15)  Spring Divorce – Planes Mistaken For Stars

16)  Incisions – Remembering Never

17)  White Lights – Rufio

18)  Infrared – Strike Anywhere

19)  Analog – Strung Out

20)  Tonight – The Soviettes

21)  False Hope – The Unseen

 

 

As the spine reads, the genres are Pink, Indie, Hardcore and Metal, though some other forms surface.  I was hoping The Briefs would be more retro, though I loved the old color animated clip about emergency authoritative messages.  They have some Ska and Punk going worthy of the most hardcore bands around.  I also got a kick out of the way The Bronx put themselves into a montage of Horror/Sci-Fi B-movies that would have been right at home on Mystery Science Theater.  Mike Piscitelli directed and helped to create this one.

 

Communiqué’s Perfect Weapon reminded me of Blondie’s Atomic, but enough of its own song to still be interesting.  Heaven Shall Burn’s clip has some serious energy to it and some good editing, with flash freeze frames.
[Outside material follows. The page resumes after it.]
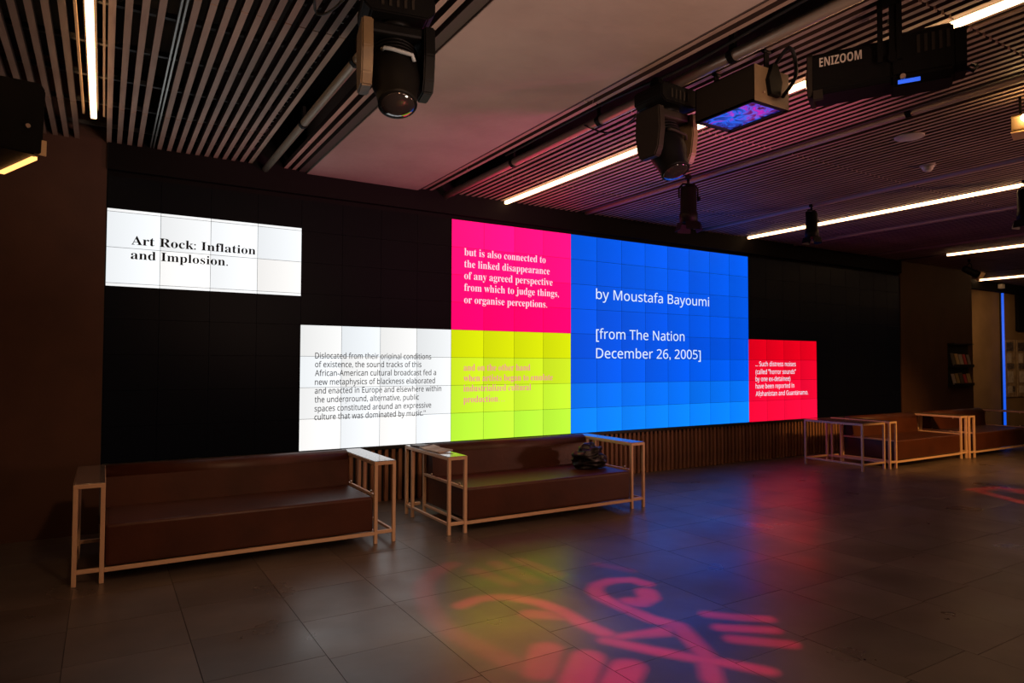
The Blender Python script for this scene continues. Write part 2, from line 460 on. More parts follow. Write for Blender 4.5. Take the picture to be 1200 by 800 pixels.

Marc Drywa directed that one.  Heath & Dave Lowbrow helmed a few clips here, but the one for A Wilhelm Scream that rounds out the disc is a good closer and their best work.  The zoom & freeze works for the live stage performance.

 

Going to the second disc, with a new Brian De Palma film of the same name due, the band The Black Dahlia Murder might get some unexpected publicity.  This live performance is not bad.  Freezing on frame that split in the middle because the editor is finding such in-between frames.  Director Jason Joseph comes up with one of the more interesting approaches to shooting a band live and the indoor location helps.  Engine Down’s Cover by Bradley Scott is also one of the better live performance clips with its open gazebo and smoother-if-still-opaque lighting approach.  Too bad the band broke up.  The Henry Fiat’s Open Sore clip from director Daniel Bjurgard Mans Adolfson is a hoot in its use of nothing but paper cut outs.  Justin Purser’ solution for a live performance of Horrorpops’ Miss Take is to pretend the audience is seeing them from a 3-D movie complete with the red/blue glasses!

 

I liked that.  Ryan Ricket’s X-Rayted for The Lot Six takes the band’s live performance and good song, then mixes their images with paper cut outs, but mixes both color and monochrome.  This is some fancy digital work, of course, but I liked it very much too.  Christian Winter’s Infrared for Strike Anywhere is one of the rare political clips aimed at the discomfort at the WTO starting with a Mussolini quote about what Fascism is.  It works very well and good for them!

 

The second disc ends with the best Punk number of them all, the Ian McFarland/Mark Higgins’ False Hope clips for The Unseen.  Needless to say the second set is stronger than the first, but the first is much bolder in its rawness, a quality many may prefer.  Most of these are bands-playing-instruments performances, but more interesting on average than anything you’ll see on an MTV-like outlet.

 

The various aspect ratios usually come down to 1.33 X 1 or 1.78 X 1 letterboxed widescreen without anamorphic enhancement, but a few scope-like 2.35 X 1s are also here.  The footage ranges from some film, to usually lower-definition video, but there are some visually creative entries.  Io do not know if I would count the ones that use feature film footage, though industrial films and stock footage seem to work better where applicable.  The Dolby Digital 2.0 Stereo is not bad in many cases, though some of the recordings are strident and a few have some Pro Logic surrounds.  You might want to experiment throughout.  There are no extras, but these are solid must-see sets worth your time.